Poetry and imagination must be integrated with science and technology, for we have evolved beyond an innocence that can be nourished exclusively by myths and dreams.

~ Murray Bookchin, The Ecology of Freedom

People want to treat ‘we’ll figure it out by working to get there’ as some sort of rhetorical evasion instead of being a fundamental expression of trust in the power of conscious collective effort.

~Anonymous, but quoted by Mariame Kaba, We Do This 'Til We Free Us

The end justifies the means. But what if there never is an end? All we have is means.

~Ursula K. Le Guin, The Lathe of Heaven

The assumption that what currently exists must necessarily exist is the acid that corrodes all visionary thinking.

~Murray Bookchin, "A Politics for the Twenty-First Century"

There can be no separation of the revolutionary process from the revolutionary goal. A society based on self-administration must be achieved by means of self-administration.

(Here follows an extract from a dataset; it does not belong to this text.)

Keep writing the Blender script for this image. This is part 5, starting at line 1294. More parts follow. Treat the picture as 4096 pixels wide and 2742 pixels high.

~Murray Bookchin, Post Scarcity Anarchism

In modern times humans have become a wolf not only to humans, but to all nature.

~Abdullah Öcalan

The ecological question is fundamentally solved as the system is repressed and a socialist social system develops. That does not mean you cannot do something for the environment right away. On the contrary, it is necessary to combine the fight for the environment with the struggle for a general social revolution...

~Abdullah Öcalan

Social ecology advances a message that calls not only for a society free of hierarchy and hierarchical sensibilities, but for an ethics that places humanity in the natural world as an agent for rendering evolution social and natural fully self-conscious.